Saturday, September 7, 2013

I need to stop listening to the news

I've done a fairly decent job of weaning myself from the news. Moving to the tundra and away from cable television helped. We can watch MS-NBC and a few others via the Internet but usually don't bother. End result? We're not subject to endless blathering by experts who tend to be consistently wrong about everything. Nonetheless, every so often some piece of dumbness will slide through despite my best efforts to ignore it.

The latest example: David Brooks (why does anyone ever bother asking his opinion about anything?) and some other pundits opined on NPR's "All Things Considered" that President Obama consulting with Congress was a Bad Thing, a Major Tactical Error. Why? Because if Congress doesn't rubber stamp Obama's desire to drop a few bombs on Syria, it will have "weakened" the presidency. Would someone please explain to me why this would be a Bad Thing? We've had 30+ years of people bitching about an imperial presidency, about the tendency of Reagan, Bush I, Clinton, Bush II, and now Obama to get the U.S. enmeshed in various dubious foreign adventures.
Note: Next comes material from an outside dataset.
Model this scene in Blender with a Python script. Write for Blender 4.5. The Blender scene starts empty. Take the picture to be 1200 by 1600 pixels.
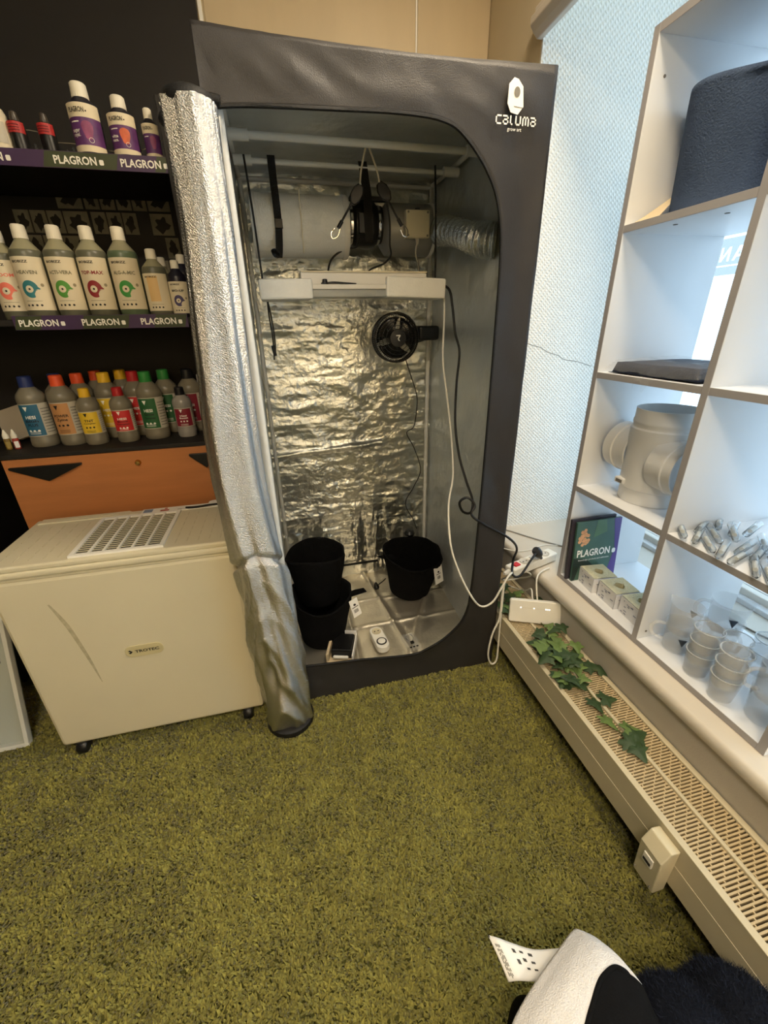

How can weakening the President's ability to decide to play Global Policeman possibly be a bad thing? It strikes me as a pretty damn desirable outcome. I think it would be really cool if Congress developed sufficient spine to tell Obama "No" and to do so firmly and loudly. I don't think they will -- they like playing global cop just as much as whoever happens to be in the White House does -- but a girl can dream.